Thursday, June 3, 2010

Rocky Bottom

5/31

Rocky Bottom

Today is the first day of getting through all the traps in the water, except, of course, for the very last one which got stuck on rocky bottom behind Ten Pound Island. The wind is blowing hard and I am getting pushed toward the rocks, so I abandon that pot for a nicer day. The boat is very difficult to control as I try to round the corner in a cross wind. Aggravating, physically brutal and scary all at once. It won’t go where I point it. I am exhausted and a long way from the harbor.

Then the sail goes up and everything changes. It’s quiet. The boat wants to go smoothly to the harbor. I stick an oar over the side to steer and slide home with no effort at all. By the time I reach Old Cove and start taking the sail down, I have about 45 minutes’ sailing experience. 15 yesterday, 10 this morning and a 20 minute scoot across to the harbor. Every minute of that is pure magic. I’ve never even been on a sailboat, and now I have a working commercial vessel under sail.

That’s about as good as it got. Things went down hill steeply after that. I ended up being two hours and change late getting in. The afternoon turned to evening and the personal and financial realities started hitting head-on.

I fell asleep on the couch and woke to a muscle spasm in the back of my leg that felt as though it would tear all the meat right off the bone. That wrenching pretty well matched the anguish inside.

I can’t. I can’t do it physically. It is the hardest thing I’ve ever done. The gripping on rope and pulling up a metal box from the sea floor. Every foot of rope requires every bit of strength. By the time I’m rowing into the harbor, my forearm bones feel sprung apart. Roofing, sheetrocking, farming, woodcutting, and being a sternman were all easy by comparison. And I’m a 47 year old guy waking up with a charley horse fit to tear my leg apart.

With all that effort, I’m not making money. Mortgage and power bill are due. I have a barrel of bait rotting on the float because the quantity I have to buy is more than I can use on my schedule. Money gone into the stink of rotten herring. Oh yes, and the boat is not paid for.

I can’t do it physically, financially or emotionally. Now I’m awake in the wee hours wondering how to get the boat shop to take Sweet Pea back. My question to myself is: Is it dumber to give up and bail out or dumber to keep trying?

I hope this is rock bottom.

6/1

The next day, Wes and I are sitting in the kitchen. It’s foggy and drizzly on the other side of the slider. I tell my woe and he tells me- again- that, yep, it won’t work. You’ve got to get rid of that boat. “I’ve got thirty years into this. I’ve seen the boats change, the gear change and the business side change.
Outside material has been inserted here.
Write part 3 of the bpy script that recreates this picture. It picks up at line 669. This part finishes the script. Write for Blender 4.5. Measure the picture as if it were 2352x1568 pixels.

You can’t do it the way you’re trying to do it.”

Then I tell him how great it was to sail on the northerly breeze in the morning and the southwesterly in the afternoon. Then he grins and laughs. “You know, it’s really pretty cool what you’re doing. Let’s go set the rest of your traps right now.” And we do.

Bagging bait, loading 40 on the stern of Shameless, steaming out to Two Bush Island, slogging through rain which turns to downpour when we get in the harbor, getting the outboard stuck on a derelict buoy in the harbor. All of these things he put up with to help me.

That’s today’s lesson. Thanks to the Max, Peter, Frank and all the other predecessors who left tools and boat stuff in the barn. Thanks to whoever left the sail that fits Sweet Pea perfectly and makes me so happy every time I put it up. Thanks to the fishermen watching out for me. Thanks to Lisa tolerating yet another “adventure.” Thanks to Clayton for getting me into the water. Thanks for all the advice, even when it’s directly contradictory:

“You’ve got to get wooden traps. They fish great”
“Wooden traps don’t fish for shit.”
“I loved wooden traps. I bought 300 of them and lost every last one in a storm.”

I’m thankful and relieved to have 100 pots out now. I can visit more of them with a lot less traversing.

I’ve hit walls and taken them for granted, especially where I don’t know what I’m doing, there aren’t suppliers for key things I need and I get advice like “you’ve got to get rid of that boat.” It takes a good night’s rest to realize that I just need to look at the wall and figure out how to get over, under, around or through. The next big wall is getting those heavy wire traps up to the boat. I spent days getting the flipper functional to make boarding the traps easier. I know I can’t hand haul them without some help from Archimedes. Or a good 12 volt winch.